YOUR INSTRUCTIONS →
Using the listing below, extract each line that has the word "high" in it.

INPUT FOR THIS TASK →
---------------

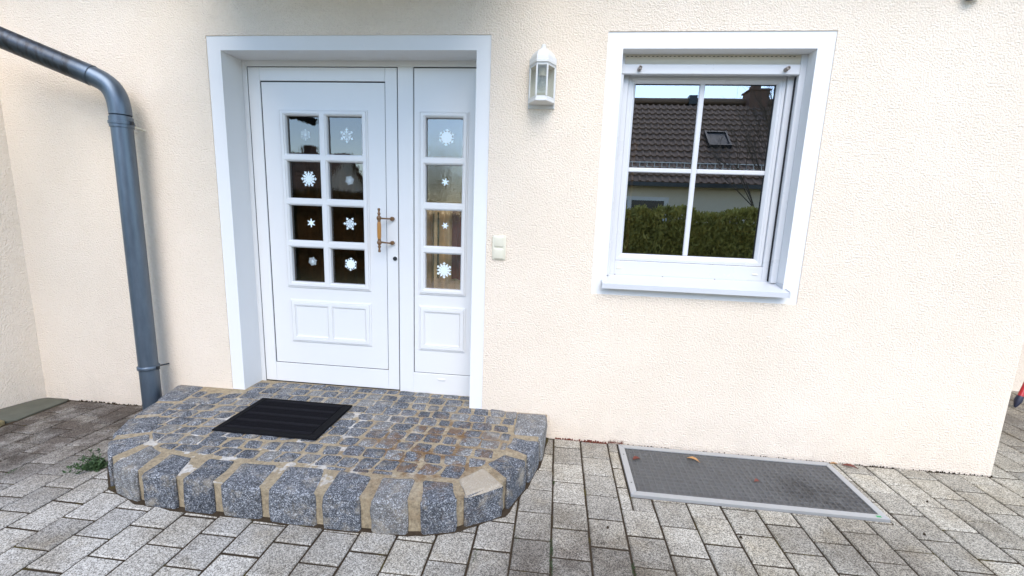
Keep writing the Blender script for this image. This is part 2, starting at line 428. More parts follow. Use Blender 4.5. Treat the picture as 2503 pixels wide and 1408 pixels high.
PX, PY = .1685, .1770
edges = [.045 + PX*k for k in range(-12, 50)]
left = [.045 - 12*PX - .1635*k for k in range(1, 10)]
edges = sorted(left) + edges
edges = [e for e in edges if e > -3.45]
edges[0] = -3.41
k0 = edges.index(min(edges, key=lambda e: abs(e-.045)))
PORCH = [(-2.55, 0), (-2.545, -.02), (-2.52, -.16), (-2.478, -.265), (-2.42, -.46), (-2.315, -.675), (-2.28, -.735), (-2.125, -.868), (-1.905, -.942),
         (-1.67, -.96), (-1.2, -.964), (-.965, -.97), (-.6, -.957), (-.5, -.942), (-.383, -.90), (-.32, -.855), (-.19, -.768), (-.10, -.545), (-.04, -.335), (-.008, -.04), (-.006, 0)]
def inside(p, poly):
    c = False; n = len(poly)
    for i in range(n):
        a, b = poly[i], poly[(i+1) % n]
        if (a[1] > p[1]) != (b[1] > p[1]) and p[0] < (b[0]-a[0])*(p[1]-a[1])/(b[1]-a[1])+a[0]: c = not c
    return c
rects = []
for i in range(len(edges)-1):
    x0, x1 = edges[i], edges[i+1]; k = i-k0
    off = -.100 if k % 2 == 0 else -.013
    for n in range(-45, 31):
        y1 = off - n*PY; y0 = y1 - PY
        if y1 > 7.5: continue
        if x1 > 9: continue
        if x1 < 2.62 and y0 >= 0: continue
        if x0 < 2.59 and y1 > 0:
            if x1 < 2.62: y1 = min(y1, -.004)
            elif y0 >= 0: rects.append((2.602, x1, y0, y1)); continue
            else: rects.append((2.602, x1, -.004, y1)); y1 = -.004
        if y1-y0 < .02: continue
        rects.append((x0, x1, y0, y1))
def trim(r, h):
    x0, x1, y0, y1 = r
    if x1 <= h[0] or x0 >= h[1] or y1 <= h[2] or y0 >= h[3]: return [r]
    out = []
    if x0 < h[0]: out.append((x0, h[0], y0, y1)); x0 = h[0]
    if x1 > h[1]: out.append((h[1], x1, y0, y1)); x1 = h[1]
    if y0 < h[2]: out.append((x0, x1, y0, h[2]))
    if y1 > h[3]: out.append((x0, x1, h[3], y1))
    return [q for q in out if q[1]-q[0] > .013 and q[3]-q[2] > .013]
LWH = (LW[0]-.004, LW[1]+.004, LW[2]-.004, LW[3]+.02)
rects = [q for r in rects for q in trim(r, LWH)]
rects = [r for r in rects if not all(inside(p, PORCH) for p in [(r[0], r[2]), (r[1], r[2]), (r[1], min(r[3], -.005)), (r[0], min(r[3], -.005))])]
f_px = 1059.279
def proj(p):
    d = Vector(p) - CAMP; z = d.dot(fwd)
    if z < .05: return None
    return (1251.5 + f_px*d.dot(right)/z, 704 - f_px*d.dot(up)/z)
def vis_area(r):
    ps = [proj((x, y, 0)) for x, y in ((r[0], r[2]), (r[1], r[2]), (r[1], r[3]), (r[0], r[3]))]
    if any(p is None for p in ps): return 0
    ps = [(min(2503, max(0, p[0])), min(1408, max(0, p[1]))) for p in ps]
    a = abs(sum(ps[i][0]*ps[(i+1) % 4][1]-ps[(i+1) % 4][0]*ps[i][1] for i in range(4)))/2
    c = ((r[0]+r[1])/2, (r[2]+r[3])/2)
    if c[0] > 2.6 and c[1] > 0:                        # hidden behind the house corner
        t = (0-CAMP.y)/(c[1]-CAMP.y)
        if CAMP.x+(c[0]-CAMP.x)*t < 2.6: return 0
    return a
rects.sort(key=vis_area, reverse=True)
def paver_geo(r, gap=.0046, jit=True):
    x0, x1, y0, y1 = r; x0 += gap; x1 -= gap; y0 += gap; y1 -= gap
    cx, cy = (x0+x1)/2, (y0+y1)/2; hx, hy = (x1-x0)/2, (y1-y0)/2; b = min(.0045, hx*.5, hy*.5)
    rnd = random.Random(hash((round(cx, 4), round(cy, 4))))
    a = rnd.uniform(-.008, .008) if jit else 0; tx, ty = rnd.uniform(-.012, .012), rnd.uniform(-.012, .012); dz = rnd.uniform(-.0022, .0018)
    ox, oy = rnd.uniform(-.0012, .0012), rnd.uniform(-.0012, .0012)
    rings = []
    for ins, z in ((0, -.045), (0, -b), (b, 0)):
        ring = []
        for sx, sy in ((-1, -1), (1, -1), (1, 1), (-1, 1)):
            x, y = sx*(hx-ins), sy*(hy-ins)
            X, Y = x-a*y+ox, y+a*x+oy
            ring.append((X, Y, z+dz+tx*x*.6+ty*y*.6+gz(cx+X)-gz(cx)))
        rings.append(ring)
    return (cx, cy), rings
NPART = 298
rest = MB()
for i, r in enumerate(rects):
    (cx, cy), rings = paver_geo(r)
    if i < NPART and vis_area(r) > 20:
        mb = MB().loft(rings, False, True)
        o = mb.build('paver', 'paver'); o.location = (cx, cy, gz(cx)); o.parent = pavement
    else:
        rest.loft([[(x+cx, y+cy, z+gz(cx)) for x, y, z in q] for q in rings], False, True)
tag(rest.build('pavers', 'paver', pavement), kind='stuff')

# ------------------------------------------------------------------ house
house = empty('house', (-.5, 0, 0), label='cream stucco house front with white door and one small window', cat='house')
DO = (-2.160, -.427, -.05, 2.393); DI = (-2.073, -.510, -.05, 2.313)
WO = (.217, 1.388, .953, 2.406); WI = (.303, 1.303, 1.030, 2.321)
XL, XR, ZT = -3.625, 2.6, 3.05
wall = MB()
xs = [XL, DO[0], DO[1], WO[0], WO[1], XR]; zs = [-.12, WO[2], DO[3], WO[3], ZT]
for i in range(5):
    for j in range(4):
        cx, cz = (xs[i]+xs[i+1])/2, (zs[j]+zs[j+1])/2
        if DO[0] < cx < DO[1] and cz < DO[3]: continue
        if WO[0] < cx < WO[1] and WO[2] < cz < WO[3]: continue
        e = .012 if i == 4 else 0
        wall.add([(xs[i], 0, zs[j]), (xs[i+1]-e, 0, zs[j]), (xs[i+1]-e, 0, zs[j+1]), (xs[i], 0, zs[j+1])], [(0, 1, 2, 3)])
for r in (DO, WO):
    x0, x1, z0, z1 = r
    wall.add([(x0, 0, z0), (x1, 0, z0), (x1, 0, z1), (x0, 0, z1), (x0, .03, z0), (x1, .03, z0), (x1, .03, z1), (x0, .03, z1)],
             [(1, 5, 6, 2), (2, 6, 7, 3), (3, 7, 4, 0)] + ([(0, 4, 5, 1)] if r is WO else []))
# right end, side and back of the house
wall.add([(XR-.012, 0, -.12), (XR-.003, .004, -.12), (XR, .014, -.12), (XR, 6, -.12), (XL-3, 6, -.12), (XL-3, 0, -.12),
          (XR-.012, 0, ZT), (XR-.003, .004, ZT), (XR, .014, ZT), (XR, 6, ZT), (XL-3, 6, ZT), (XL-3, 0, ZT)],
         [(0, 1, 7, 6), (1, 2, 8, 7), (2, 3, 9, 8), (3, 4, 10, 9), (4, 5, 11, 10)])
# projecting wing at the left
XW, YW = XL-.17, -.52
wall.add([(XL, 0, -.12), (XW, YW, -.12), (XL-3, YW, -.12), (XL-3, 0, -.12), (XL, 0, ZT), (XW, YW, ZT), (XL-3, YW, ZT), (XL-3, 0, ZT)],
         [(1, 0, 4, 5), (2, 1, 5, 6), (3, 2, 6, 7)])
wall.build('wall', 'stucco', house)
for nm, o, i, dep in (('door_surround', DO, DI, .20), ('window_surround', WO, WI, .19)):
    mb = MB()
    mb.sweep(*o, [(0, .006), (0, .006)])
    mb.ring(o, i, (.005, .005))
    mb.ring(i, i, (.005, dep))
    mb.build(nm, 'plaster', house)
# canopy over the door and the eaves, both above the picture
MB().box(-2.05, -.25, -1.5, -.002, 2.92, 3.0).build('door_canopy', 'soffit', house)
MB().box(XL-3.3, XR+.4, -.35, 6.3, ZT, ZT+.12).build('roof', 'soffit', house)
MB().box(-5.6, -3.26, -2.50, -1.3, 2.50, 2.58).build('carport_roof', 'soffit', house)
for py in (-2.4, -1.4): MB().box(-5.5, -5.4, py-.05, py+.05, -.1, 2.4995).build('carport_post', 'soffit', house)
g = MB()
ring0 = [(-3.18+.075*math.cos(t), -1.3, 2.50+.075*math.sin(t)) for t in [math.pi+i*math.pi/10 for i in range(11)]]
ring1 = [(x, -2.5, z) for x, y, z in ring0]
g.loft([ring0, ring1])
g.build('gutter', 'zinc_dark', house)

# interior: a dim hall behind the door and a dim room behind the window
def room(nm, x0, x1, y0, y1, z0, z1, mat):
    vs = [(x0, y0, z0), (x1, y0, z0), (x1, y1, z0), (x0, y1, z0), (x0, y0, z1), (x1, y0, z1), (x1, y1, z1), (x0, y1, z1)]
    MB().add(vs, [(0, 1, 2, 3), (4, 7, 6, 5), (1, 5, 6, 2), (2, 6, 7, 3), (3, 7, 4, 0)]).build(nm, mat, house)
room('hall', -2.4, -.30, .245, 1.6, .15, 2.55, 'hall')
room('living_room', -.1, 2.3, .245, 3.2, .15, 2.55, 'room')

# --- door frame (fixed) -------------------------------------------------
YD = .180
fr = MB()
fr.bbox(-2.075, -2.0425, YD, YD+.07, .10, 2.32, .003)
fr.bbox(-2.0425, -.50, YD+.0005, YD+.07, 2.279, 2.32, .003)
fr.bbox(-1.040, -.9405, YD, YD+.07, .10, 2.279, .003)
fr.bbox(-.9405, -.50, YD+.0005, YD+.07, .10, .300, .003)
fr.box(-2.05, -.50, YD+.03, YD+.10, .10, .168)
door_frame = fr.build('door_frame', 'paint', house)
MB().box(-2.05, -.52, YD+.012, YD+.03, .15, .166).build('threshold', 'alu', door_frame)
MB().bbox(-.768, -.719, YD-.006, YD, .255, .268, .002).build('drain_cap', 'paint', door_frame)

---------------

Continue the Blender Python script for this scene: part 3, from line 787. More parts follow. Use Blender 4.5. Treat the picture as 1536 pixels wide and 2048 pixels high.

---------------

CORRECT RESULT →
Keep writing the Blender script for this image. This is part 2, starting at line 428. More parts follow. Use Blender 4.5. Treat the picture as 2503 pixels wide and 1408 pixels high.
Continue the Blender Python script for this scene: part 3, from line 787. More parts follow. Use Blender 4.5. Treat the picture as 1536 pixels wide and 2048 pixels high.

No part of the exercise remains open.